Weekend Edition Last Call: On Promotional Material Yellow

Thinking back on the cars posted, dissected and discussed this weekend, it dawned on me that perhaps flat-out cynicism isn’t always the best way to treat a car sprayed in a radiant shade of yellow. Some time in the past, maybe in a simpler time like the 1970s, a yellow served the car the best, as every other vehicle on the street wasn’t white or silver. There were unapologetic bright shades, sometimes even lurid choices, and it almost seems like the perfect way to seize the moment, to celebrate the ability to slip behind the wheel of a sports car of your own. Go for yellow. You might as well.
A great example of this is the Mazda RX-7 seen above. Roulette wheels, fender mirrors, a removable sunroof, and a colour choice so careless and worry-free it jumps at me from the screen and gives me sunburn between the ears. It makes me consider early September road trips, when the mornings aren’t yet cold and the evenings don’t yet force you to escape indoors too early. It’s almost a shame my NA MX-5 was sprayed Silverstone at the factory and not Sunburst. Almost.


    1. Preventive Maintenance Yellow. because you’ll never miss it when you look around your garage, and then you’ll remember to grease the bushings.

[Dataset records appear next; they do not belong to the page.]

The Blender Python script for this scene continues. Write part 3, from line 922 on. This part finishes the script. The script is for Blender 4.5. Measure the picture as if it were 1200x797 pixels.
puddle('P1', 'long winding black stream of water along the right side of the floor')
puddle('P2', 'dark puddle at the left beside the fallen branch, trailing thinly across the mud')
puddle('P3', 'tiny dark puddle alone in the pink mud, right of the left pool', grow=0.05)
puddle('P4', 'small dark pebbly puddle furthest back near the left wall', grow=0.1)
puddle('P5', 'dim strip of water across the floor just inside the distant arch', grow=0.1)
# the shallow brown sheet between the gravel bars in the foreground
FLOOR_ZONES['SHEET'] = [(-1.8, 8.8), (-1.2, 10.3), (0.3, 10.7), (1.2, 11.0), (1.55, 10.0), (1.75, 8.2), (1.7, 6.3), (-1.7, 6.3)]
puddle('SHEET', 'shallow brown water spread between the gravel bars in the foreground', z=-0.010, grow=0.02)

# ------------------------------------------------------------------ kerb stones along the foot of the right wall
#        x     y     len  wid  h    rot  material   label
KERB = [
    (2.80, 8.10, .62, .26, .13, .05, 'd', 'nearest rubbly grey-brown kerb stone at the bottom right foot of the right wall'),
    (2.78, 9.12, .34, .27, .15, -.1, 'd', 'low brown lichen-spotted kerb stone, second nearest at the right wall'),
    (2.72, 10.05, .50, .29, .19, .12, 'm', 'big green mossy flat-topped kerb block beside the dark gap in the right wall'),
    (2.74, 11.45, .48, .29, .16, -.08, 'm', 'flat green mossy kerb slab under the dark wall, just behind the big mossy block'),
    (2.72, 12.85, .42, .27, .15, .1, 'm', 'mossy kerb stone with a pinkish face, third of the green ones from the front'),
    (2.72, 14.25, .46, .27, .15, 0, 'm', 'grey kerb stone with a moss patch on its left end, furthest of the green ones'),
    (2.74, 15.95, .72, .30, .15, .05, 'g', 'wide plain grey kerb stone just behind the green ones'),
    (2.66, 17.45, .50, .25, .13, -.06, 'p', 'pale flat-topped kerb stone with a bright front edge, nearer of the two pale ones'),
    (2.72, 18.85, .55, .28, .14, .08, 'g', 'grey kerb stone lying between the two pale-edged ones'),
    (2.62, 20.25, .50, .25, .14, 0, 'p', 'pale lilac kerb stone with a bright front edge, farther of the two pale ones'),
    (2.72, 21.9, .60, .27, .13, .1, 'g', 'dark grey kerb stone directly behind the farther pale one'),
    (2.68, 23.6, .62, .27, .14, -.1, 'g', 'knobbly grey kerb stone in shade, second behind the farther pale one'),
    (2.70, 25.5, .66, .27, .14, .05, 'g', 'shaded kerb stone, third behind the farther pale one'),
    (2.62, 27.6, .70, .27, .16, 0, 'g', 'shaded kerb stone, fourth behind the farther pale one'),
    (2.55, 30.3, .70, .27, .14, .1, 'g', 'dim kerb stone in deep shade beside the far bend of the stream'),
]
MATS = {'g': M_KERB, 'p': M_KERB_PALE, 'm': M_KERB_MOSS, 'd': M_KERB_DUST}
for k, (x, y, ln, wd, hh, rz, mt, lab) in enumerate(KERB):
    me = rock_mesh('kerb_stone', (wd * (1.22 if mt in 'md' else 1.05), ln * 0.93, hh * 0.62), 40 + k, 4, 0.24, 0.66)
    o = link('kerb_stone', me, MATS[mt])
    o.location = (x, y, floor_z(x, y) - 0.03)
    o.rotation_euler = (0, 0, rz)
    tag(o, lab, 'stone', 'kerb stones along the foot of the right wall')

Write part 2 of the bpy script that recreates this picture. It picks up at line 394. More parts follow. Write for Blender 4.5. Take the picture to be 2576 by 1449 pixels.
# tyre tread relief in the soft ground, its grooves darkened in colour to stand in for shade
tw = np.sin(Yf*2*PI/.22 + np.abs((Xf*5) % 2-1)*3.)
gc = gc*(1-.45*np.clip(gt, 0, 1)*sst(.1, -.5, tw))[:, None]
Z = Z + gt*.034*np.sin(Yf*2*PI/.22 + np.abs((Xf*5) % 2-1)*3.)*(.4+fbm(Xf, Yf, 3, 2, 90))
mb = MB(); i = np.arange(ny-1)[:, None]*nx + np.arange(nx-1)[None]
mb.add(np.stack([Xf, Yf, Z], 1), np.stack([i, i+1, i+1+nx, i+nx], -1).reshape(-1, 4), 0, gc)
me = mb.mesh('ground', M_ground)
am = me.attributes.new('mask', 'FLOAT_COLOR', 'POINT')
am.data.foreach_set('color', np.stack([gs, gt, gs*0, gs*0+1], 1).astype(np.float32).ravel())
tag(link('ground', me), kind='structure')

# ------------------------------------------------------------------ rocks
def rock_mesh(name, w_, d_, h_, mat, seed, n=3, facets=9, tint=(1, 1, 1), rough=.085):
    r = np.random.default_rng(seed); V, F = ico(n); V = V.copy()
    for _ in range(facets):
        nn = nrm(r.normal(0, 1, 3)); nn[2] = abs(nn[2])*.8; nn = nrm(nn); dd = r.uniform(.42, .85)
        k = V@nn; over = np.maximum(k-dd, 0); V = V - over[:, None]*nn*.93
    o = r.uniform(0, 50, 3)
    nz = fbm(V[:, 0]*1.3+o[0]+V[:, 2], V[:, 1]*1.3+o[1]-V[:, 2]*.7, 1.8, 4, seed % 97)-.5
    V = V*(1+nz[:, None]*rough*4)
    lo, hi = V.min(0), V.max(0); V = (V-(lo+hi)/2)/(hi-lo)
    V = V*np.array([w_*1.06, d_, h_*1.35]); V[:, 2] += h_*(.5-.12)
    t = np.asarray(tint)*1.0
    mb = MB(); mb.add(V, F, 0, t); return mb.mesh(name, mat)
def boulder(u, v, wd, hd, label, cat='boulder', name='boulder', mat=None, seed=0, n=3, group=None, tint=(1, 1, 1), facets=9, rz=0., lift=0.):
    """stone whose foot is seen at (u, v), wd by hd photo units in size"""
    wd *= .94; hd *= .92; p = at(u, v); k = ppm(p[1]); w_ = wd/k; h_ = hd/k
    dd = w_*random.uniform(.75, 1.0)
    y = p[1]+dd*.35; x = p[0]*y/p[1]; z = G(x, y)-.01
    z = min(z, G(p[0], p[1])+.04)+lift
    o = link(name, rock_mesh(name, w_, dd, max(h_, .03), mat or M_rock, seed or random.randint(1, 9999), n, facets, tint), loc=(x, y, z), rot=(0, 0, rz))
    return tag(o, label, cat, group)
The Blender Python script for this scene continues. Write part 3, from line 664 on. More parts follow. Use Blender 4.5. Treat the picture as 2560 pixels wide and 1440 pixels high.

    1. I like it. Spend a part of my weekend to convince a friend, Mazda guy, to buy this glorious 616: It’s beautiful, cheap (1800$), newly inspected for two more years, and it has so much style, rainbows come out of its exhaust:
      Styling reminds me a bit of the Peugeot 504, too.

      1. So much style-except the silly wing mirrors.
        Of course Japan has many talented designers, (one of them designed the Ferrari Enzo when heading design at Pininfarina), but at the start of Japans push into the world with their cars they used European, specifically Italian, designers.
        Mazda used Bertone for the 1500 and the FWD Rotary Luce and it looks like they kept the studio on for the 616/RX2 judging by the similarities in the grille and windscreen treatment
        And the designer who was working for Bertone was Giorgetto Guigiaro, and he also did some work for Isuzu.
        The Isuzu 117
        Which shares many similarities with the Fiat Dino Coupe, also by Bertone

    1. I find it ridiculous that the new Miata is only available in white, of-white, grey, black and the red in all the promo shots. If you get the top trim, which cannot be had with the Bilstien shocks or the LSD, you can get a gray-ish blue too.
      Shades of gray are prevalent throughout, but everything else in Mazda’s line up has more “color” choices except the base CX-5.

      1. Agreed. Might be that this is a nod to quick customization? Take your new Miata to the painter – at once!

    1. Two years, ’04 and ’05. It was replaced in ’06 with an orange color whose name escapes me.

      1. AH! You’re right! I forgot 05 had YJ. 06 got the very polarizing Brazen Orange Metallic which I was never a fan of because it just never looked clean to me.

  1. All these Euro and Japanese cars in PM Yellow. Have we forgotten the time when this color visited a disco?

  2. I had a Duster in yellow once. I really liked the color and would have a yellow car again if my wife were willing. There is a small window I like. For me, it can’t lean too far to orange (taxi) and it can’t be a pale yellow. It has to be vibrant and be on the right car. It worked on RX-7’s and Miatas. A new Challenger with black striping and a shaker hood…..

  3. Yellow is also one of the safest colors you can possibly put on your car in terms of traffic visibility if your car is easily overlooked. Imagine this thing in British racing green, absolutely invisible. And as a bonus it’s a very energetic color so it fits sports cars well. That is all.